Applying the Yin-Yang Cycle to my Breath - Version 1

When I first thought of my breathing in terms of yin and yang, I first assumed the traditional interpretation, where full exhalation is empty, receptive - yin. And full inhalation is expanded, full - yang. Then the cycle went like this:

As I started breathing out, first there would be beginning yin, the gentle Wind of my starting the out-breath (the first escape of air was sometimes audible, like a soft wind sound), then half-way the consuming of Fire (middle yin), and at my full out-breath the Lake, the still emptiness of having exhaled, full yin. As I started to inhale, first the arousing of action (beginning yang), half-way the purposeful force of flowing (the River, middle yang), ending with my full in-breath as still and expanded, like the Mountain of full yang.

And this felt good, and was interesting, and added a little spice to the Focusing that I write about on this site. But doing Pilates exercises, where the emphasis is on the out-breath, which accompanies forceful motion, I realised that the opposite was also viable and meaningful:


Applying the Yin-Yang Cycle to my Breath - Version 2

With this second interpretation, yang is now full exhalation. The in-breath is now a relaxation, increasing yin; without any volition from me, I fill up with air, and my body-frame relaxes as I do so. First, the gentle Wind of young yin, then the consuming Fire as I suck the universe in with my relaxing in-breath (middle yin), and finally the receptive Lake as my relaxed in-breath ends, with my body-frame a little sunk, full yin. In other words, as my lungs, chest, abdomen (and the soft organs of my inner body generally) expand, my skeleton frame (head, backbone, shoulder girdle, hips) relaxes a little, sinks a bit, and it is this that gives my full inhalation the yin flavor.

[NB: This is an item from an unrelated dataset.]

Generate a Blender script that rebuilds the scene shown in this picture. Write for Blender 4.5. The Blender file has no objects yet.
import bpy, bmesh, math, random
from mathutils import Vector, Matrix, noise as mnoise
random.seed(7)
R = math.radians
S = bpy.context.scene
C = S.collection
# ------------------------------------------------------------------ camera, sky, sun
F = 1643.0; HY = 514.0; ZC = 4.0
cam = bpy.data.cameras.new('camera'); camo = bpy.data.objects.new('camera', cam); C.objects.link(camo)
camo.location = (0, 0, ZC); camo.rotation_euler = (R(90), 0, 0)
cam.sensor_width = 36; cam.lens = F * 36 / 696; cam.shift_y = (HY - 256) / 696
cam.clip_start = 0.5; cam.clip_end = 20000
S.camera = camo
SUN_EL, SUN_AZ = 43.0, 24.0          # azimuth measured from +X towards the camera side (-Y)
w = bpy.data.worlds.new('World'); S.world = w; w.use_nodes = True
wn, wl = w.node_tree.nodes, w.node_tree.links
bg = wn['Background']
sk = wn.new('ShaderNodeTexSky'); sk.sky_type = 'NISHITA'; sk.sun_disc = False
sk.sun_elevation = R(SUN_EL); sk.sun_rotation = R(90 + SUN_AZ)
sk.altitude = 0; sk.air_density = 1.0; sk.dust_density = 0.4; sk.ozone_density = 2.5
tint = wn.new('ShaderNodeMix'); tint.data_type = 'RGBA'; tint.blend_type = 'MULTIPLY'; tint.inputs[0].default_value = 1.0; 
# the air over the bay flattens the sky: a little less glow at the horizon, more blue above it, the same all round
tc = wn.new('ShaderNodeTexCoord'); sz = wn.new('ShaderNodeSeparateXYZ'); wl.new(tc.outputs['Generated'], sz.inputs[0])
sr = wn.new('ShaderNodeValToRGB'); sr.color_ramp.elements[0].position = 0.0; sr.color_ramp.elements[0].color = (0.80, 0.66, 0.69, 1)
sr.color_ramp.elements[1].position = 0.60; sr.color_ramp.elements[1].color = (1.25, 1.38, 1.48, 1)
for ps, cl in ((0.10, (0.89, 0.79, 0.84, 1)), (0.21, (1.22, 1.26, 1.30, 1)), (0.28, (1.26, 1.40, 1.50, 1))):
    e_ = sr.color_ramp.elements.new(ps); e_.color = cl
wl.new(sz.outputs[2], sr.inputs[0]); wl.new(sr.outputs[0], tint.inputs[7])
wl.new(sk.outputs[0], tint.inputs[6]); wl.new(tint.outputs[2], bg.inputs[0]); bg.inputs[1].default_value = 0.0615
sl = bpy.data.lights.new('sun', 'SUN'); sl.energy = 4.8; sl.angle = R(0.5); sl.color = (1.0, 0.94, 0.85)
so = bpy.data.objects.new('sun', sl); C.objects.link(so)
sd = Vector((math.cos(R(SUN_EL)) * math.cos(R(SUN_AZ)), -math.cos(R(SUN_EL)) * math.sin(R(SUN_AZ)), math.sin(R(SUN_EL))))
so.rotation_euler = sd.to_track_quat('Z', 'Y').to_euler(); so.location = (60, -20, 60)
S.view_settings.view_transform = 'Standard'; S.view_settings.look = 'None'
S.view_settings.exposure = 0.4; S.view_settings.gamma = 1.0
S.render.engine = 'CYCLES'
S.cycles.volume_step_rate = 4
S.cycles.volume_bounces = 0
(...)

Then yang starts with the arousing as I start to breath down into my belly and perineum, the purposeful flowing of the River as I breath out in this way, with my frame (skeleton) expanding both down into my perineum and upwards (Alexander-style), and finally Mountain-like stillness as my out-breath ends with my skeleton expanded but with all viscera soft, relaxed and dropped.

The Alexander technique involves many subtleties, but one of them is this 'expansion' of the body-frame (neck free, head forward and up, backbone extended, shoulders and hips wide) without consciously moving the muscles to achieve this. It is an awareness of the possibility, which at some point you suddenly realise is happening, without the thinking you being involved.

When I found that in a meditation sitting I was becoming too relaxed, and was beginning to slump, I wanted to straighten myself up; but in a natural way, in harmony with how I was breathing, and in an Alexander-technique fashion. When I was experiencing my breath as in version # 1, the natural way of expanding and straightening my body-frame was to do it on the in-breath; after all, that was the expanding, filling-up, yang part of the cycle.

But I soon found, much to my surprise, that in fact version # 2 was much easier. As I breathed out, it was as if two opposite things were happing - the exhalation was accompanied by a softening of the viscera, and all soft-tissue parts of my body were dropping downwards (it felt), along with my breath energy, into the belly and perineum; except for my body-frame of head, backbone, shoulder girdle and hip girdle, which were expanding and holding my body upright as everything else followed the out-breath out.